What I've learned is most proofers are not worth their salt. This will probably trigger a lot of proofers and copy-editors reading this, but most will leave dozens of mistakes behind. And I know they leave that many behind because that's what my beta readers found after getting back a supposedly clean manuscript.
So, I cut out the copy-editing altogether, and until something changes, I'm not going back.
I now use a team of ten sharp-eyed betas. Collectively, they will find far more errors than even the best proofer can. I instruct them to just read the book normally and get back to me within a week. Works like a charm. From time to time after publication, a reader will find an error, but it's no different from before when I used proofers. If anything, quality has gone up.
This is the main problem with most proofers and copy-editors: you will never know if yours is good enough until you've reached a point where thousands of eyes have run across your books. And to be frank, it takes a long time to get to that point, so most writers never learn how bad the proofing in their book is until months, or even years, later. That's enough time for a lot of proofers to get repeat business from the same authors, who eventually drop them a year or two down the road after realizing they aren't getting what they paid for.
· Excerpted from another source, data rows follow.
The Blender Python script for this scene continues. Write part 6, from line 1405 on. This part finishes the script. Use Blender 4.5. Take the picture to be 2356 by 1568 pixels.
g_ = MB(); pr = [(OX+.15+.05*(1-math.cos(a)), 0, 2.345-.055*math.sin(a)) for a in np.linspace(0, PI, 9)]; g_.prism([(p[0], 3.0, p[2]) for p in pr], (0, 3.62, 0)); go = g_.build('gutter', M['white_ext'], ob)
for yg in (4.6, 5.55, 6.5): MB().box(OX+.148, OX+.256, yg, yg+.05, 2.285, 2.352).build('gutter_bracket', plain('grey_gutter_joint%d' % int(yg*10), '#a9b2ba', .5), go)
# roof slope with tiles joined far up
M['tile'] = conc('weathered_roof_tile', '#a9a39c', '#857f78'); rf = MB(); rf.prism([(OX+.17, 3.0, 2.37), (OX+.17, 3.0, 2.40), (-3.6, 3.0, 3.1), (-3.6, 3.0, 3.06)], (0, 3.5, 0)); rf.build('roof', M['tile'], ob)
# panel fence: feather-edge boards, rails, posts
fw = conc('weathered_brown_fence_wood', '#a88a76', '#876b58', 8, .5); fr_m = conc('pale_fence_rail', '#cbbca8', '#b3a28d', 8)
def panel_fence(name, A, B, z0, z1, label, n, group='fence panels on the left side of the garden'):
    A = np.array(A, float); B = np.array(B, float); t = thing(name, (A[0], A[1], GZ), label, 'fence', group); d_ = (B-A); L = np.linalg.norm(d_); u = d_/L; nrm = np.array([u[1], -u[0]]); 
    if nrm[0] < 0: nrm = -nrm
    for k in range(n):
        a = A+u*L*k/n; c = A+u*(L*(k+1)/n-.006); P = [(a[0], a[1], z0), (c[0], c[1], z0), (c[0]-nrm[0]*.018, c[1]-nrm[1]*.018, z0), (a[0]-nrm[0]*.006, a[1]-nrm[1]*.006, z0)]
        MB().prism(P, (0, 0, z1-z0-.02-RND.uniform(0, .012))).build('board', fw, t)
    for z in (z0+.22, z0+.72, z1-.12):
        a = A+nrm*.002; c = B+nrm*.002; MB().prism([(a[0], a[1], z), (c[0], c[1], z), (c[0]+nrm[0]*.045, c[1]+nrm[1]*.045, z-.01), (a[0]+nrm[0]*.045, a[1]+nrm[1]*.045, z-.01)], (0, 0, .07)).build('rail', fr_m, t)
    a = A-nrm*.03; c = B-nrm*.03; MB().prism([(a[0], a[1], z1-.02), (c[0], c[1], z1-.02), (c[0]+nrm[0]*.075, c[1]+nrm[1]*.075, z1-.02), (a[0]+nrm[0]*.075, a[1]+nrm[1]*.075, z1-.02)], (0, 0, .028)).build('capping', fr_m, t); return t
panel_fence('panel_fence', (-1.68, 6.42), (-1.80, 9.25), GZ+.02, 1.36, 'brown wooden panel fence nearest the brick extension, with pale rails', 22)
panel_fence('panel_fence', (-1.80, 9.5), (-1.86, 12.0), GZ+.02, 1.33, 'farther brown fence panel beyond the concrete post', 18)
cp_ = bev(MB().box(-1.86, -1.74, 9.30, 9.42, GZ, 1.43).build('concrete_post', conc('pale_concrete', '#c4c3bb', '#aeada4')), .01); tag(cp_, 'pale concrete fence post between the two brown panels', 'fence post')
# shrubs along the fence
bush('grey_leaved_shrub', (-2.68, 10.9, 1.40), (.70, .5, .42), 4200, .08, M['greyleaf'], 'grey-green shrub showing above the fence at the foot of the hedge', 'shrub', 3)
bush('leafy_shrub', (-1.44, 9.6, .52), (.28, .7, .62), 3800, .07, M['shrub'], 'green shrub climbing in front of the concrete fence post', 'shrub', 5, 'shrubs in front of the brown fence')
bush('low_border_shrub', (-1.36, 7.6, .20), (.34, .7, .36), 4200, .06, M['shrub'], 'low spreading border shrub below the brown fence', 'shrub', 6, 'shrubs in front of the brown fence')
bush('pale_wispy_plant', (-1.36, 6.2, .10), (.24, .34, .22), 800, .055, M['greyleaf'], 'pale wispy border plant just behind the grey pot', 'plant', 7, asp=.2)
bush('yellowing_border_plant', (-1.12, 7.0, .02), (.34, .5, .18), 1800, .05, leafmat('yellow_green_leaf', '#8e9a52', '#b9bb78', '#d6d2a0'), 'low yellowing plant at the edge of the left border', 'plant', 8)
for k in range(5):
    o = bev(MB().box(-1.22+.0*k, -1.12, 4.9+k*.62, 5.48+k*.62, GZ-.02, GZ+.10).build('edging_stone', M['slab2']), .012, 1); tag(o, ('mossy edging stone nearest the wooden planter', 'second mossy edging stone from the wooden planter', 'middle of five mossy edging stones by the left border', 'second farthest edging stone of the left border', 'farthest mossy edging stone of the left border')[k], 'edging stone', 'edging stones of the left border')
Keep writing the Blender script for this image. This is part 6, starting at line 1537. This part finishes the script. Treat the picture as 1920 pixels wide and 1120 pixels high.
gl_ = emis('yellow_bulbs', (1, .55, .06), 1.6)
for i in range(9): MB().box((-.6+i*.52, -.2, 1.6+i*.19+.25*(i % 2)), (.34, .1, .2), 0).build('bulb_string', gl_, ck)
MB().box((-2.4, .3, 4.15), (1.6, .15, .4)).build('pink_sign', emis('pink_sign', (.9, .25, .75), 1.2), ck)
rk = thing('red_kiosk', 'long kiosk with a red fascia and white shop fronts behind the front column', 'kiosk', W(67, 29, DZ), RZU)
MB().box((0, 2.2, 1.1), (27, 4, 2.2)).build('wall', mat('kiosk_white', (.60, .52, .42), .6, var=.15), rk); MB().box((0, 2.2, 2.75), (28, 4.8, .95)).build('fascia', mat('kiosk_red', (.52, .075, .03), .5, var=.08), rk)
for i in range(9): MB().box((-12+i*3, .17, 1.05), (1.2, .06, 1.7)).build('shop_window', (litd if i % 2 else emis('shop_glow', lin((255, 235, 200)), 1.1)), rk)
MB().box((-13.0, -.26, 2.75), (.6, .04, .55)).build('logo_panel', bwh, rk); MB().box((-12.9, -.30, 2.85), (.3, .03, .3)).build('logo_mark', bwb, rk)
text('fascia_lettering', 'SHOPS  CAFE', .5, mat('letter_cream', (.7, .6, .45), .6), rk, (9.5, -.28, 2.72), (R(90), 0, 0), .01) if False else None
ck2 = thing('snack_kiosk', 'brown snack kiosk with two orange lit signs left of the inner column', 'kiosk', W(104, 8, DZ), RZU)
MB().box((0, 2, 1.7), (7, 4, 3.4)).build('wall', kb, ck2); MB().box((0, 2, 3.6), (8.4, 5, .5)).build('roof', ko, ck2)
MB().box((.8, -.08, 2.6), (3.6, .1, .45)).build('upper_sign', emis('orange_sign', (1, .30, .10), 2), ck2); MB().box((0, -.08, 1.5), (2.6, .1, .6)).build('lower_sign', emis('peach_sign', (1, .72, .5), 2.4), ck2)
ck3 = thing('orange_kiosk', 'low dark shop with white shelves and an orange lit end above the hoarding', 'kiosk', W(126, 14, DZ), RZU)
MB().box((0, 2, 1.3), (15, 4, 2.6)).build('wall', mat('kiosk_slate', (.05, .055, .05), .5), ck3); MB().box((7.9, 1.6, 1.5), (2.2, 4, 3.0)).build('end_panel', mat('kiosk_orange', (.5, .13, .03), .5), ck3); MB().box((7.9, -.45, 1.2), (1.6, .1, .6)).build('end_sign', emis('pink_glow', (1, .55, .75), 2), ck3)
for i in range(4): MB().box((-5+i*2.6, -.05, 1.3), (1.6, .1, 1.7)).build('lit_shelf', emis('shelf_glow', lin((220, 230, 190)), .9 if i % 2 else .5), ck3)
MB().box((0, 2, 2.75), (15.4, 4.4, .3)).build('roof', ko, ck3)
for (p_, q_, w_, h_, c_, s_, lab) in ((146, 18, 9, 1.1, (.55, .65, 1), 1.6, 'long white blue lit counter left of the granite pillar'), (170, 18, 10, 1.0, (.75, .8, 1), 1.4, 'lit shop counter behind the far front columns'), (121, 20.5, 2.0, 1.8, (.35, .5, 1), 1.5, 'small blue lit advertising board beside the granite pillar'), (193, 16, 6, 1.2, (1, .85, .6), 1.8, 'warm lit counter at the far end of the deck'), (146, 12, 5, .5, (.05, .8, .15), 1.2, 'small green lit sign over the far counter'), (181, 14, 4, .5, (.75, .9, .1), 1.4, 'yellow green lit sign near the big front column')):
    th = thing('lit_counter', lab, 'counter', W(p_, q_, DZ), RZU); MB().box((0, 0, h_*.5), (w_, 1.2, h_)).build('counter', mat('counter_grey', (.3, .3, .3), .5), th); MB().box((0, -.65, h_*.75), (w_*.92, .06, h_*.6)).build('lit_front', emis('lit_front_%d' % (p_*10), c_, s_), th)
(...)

The source of the problem is that when you get your edits back, it'll really look like the proofer caught a lot of stuff. As many as 100-200 errors sometimes. But you never see the things they didn't catch. And before you say you should hire at least two proofers, yep, that's what I did. Didn't make much of a difference.
I haven't used a proofer or copy-editor since 2017. Selecting for sharp-eyed betas and having them work in tandem is far more effective and cheaper, and betas are happy to get a first look and save a few bucks on a book. Everyone is happy.
I've found recently that having my book dictated to me through word catches most of the things a decent proofer would catch. My betas hunt up the rest. After using dictations, my betas are actually finding less mistakes than when I used proofers without dictation.
To wind up a long rant, I got tired of spending money on people who leave mistakes behind constantly. I know it's not an easy job by any stretch of the imagination. And maybe my writing is just not clean in itself. As harsh as it sounds, a copy-editor and proofer should be judged by what they leave behind, not what they find. Anything more than 10 errors in an 80,000 word book is simply unacceptable to me and most readers too. At that point, most readers are guaranteed to run across 1-2 errors in their reading, and the grammar fiends even more.
Feel free to disagree with me, but this is simply my experience. An author would do better to acquire a decent beta reading team - easily accomplished by having a page of back matter asking them to report errors to your email. After you get the email, fix the errors and invite them to join your beta reading team.